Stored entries
§ §

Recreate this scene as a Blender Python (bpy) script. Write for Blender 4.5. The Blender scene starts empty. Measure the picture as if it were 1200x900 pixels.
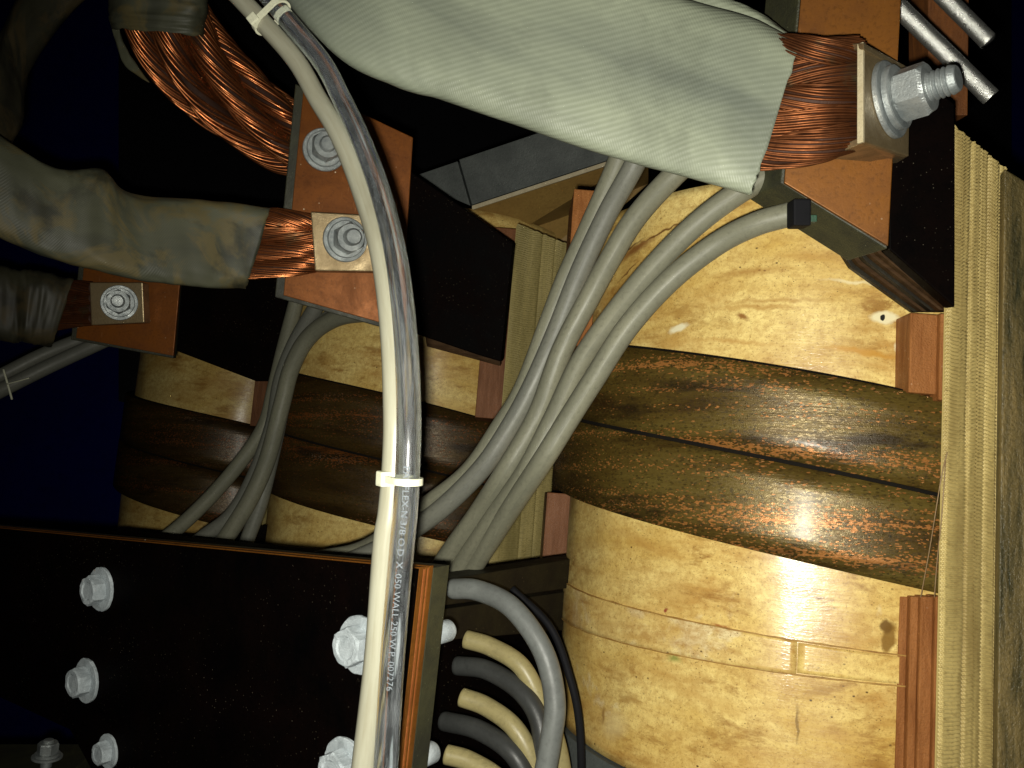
import bpy, bmesh, math, random
from mathutils import Vector, Matrix, noise
random.seed(7)
scene = bpy.context.scene
COL = scene.collection
R = math.radians

# ------------------------------------------------------------------ camera
F = 1039.0                       # focal length in pixels of a 1200 px wide frame
CAM = Vector((0, 0, 1.0))
PITCH, ROLL = R(7.0), R(4.6)
f_ = Vector((0, math.cos(PITCH), math.sin(PITCH)))
r0, u0 = Vector((1, 0, 0)), Vector((0, -math.sin(PITCH), math.cos(PITCH)))
r_ = r0 * math.cos(ROLL) + u0 * math.sin(ROLL)
u_ = u0 * math.cos(ROLL) - r0 * math.sin(ROLL)
cd = bpy.data.cameras.new('camera'); cam = bpy.data.objects.new('camera', cd); COL.objects.link(cam)
cam.matrix_world = Matrix(((r_.x, u_.x, -f_.x, CAM.x), (r_.y, u_.y, -f_.y, CAM.y), (r_.z, u_.z, -f_.z, CAM.z), (0, 0, 0, 1)))
cd.sensor_width = 36; cd.lens = 36 * F / 1200; cd.clip_start = 0.01; cd.clip_end = 50
scene.camera = cam

# ------------------------------------------------------------------ world, light, exposure
w = bpy.data.worlds.new('World'); scene.world = w; w.use_nodes = True
bg = w.node_tree.nodes['Background']; bg.inputs[0].default_value = (0.35, 0.42, 0.6, 1); bg.inputs[1].default_value = 0.0015
ld = bpy.data.lights.new('camera_flash', 'SPOT'); ld.energy = 16.0; ld.spot_size = R(112); ld.spot_blend = 1.0; ld.color = (1.0, 0.975, 0.86); ld.shadow_soft_size = 0.004
flash = bpy.data.objects.new('camera_flash', ld); COL.objects.link(flash)
flash.location = CAM - r_ * 0.006 - u_ * 0.010
flash.rotation_euler = (f_ + r_ * .16 - u_ * .06).to_track_quat('-Z', 'Y').to_euler()
scene.view_settings.view_transform = 'Standard'; scene.view_settings.look = 'None'
scene.view_settings.exposure = 0.0; scene.view_settings.gamma = 1

def V(px, py, d):                # a point seen at px,py standing d metres in front of the camera
    return CAM + d * ((px - 600) / F * r_ - (py - 450) / F * u_ + f_)
def ray(px, py): return ((px - 600) / F * r_ - (py - 450) / F * u_ + f_)
def cyl_hit(px, py, c, rad):
    d = ray(px, py); o = CAM
    ox, oy = o.x - c[0], o.y - c[1]
    a = d.x**2 + d.y**2; b = 2 * (ox * d.x + oy * d.y); cc = ox**2 + oy**2 - rad**2
    disc = b * b - 4 * a * cc
    t = (-b - math.sqrt(max(disc, 0))) / (2 * a)
    p = o + d * t
    return p, math.atan2(p.x - c[0], -(p.y - c[1]))      # azimuth 0 = -Y, + towards +X
class Plane:
    def __init__(s, p, n): s.p, s.n = p, n.normalized()
    def hit(s, px, py, off=0.0):
        d = ray(px, py); t = (s.p + s.n * off - CAM).dot(s.n) / d.dot(s.n)
        return CAM + d * t
def camdir(x, y, z): return (r_ * x + u_ * y - f_ * z).normalized()   # right, up, towards viewer

# ------------------------------------------------------------------ materials
def newmat(name):
    m = bpy.data.materials.new(name); m.use_nodes = True
    nt = m.node_tree; b = nt.nodes['Principled BSDF']
    return m, nt, b
class G:
    def __init__(s, nt): s.nt = nt
    def n(s, t, ins=None, **kw):
        nd = s.nt.nodes.new(t)
        for k, v in kw.items(): setattr(nd, k, v)
        for k, v in (ins or {}).items():
            if isinstance(v, bpy.types.NodeSocket): s.nt.links.new(v, nd.inputs[k])
            else: nd.inputs[k].default_value = v
        return nd
    def coord(s, uv=False, scale=(1, 1, 1), rot=(0, 0, 0)):
        tc = s.n('ShaderNodeTexCoord')
        mp = s.n('ShaderNodeMapping', {0: tc.outputs['UV' if uv else 'Object'], 'Scale': scale, 'Rotation': rot})
        return mp.outputs[0]
    def noise(s, vec, scale, detail=6, rough=.6, dist=0):
        return s.n('ShaderNodeTexNoise', {'Vector': vec, 'Scale': scale, 'Detail': detail, 'Roughness': rough, 'Distortion': dist}).outputs[0]
    def ramp(s, fac, stops, interp='LINEAR'):
        nd = s.n('ShaderNodeValToRGB', {0: fac}); cr = nd.color_ramp; cr.interpolation = interp
        while len(cr.elements) < len(stops): cr.elements.new(0.5)
        for e, (p, c) in zip(cr.elements, stops):
            e.position = p; e.color = (c, c, c, 1) if isinstance(c, (int, float)) else (*c, 1)
        return nd.outputs[0]
    def mix(s, fac, a, b, mode='MIX'):
        nd = s.n('ShaderNodeMix', data_type='RGBA', blend_type=mode)
        for i, v in ((0, fac), (6, a), (7, b)):
            if isinstance(v, bpy.types.NodeSocket): s.nt.links.new(v, nd.inputs[i])
            else: nd.inputs[i].default_value = v if isinstance(v, (int, float)) else (*v, 1)
        return nd.outputs[2]
    def bump(s, h, dist, strength=1.0, nrm=None):
        ins = {'Height': h, 'Distance': dist, 'Strength': strength}
        if nrm is not None: ins['Normal'] = nrm
        return s.n('ShaderNodeBump', ins).outputs[0]
    def math(s, op, a, b=0.0):
        nd = s.n('ShaderNodeMath', operation=op)
        for i, v in enumerate((a, b)):
            if isinstance(v, bpy.types.NodeSocket): s.nt.links.new(v, nd.inputs[i])
            else: nd.inputs[i].default_value = v
        return nd.outputs[0]
    def wave(s, vec, scale, dist=0, detail=2, dscale=1, direction='X', profile='SIN'):
        return s.n('ShaderNodeTexWave', {'Vector': vec, 'Scale': scale, 'Distortion': dist, 'Detail': detail, 'Detail Scale': dscale}, bands_direction=direction, wave_profile=profile).outputs[0]
    def vor(s, vec, scale, feature='F1', rnd=1):
        return s.n('ShaderNodeTexVoronoi', {'Vector': vec, 'Scale': scale, 'Randomness': rnd}, feature=feature).outputs[0]
def setp(nt, b, **kw):
    for k, v in kw.items():
        k = {'base': 'Base Color', 'rough': 'Roughness', 'metal': 'Metallic', 'normal': 'Normal', 'spec': 'Specular IOR Level', 'coat': 'Coat Weight', 'coatr': 'Coat Roughness', 'trans': 'Transmission Weight', 'ior': 'IOR', 'sss': 'Subsurface Weight', 'alpha': 'Alpha', 'sheen': 'Sheen Weight'}[k]
        if isinstance(v, bpy.types.NodeSocket): nt.links.new(v, b.inputs[k])
        else: b.inputs[k].default_value = (*v, 1) if isinstance(v, tuple) else v

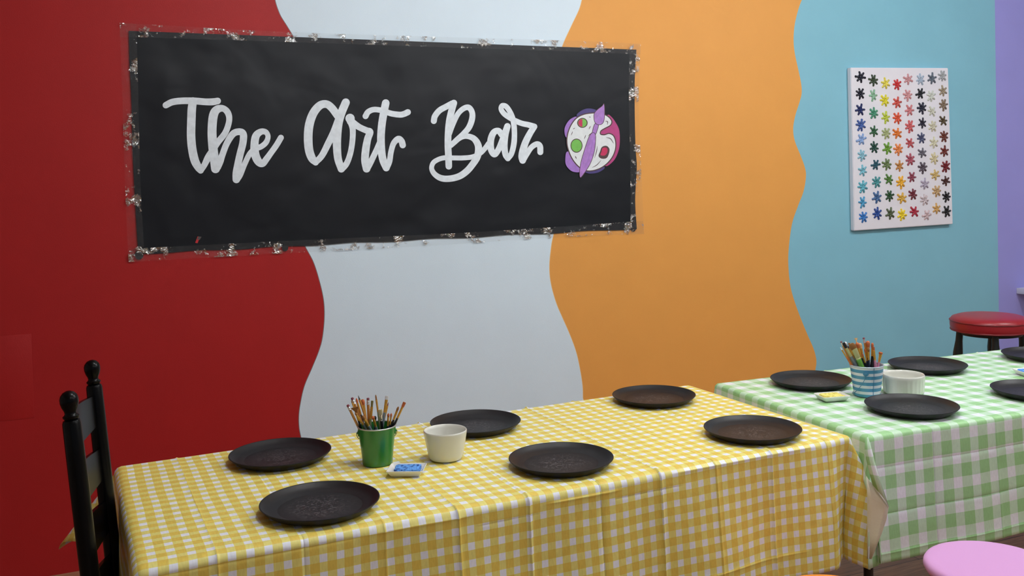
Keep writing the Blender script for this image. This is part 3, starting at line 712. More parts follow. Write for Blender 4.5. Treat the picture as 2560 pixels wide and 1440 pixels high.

§ §

* **INSTRUCTIONS FOR THE TASK**: Without any pictures, reproduce the lines from the first one in the material through the line that has "R = math.radians", exactly as they appear.

* **ANSWER TO THE PROBLEM**:
Recreate this scene as a Blender Python (bpy) script. Write for Blender 4.5. The Blender scene starts empty. Measure the picture as if it were 1200x900 pixels.
import bpy, bmesh, math, random
from mathutils import Vector, Matrix, noise
random.seed(7)
scene = bpy.context.scene
COL = scene.collection
R = math.radians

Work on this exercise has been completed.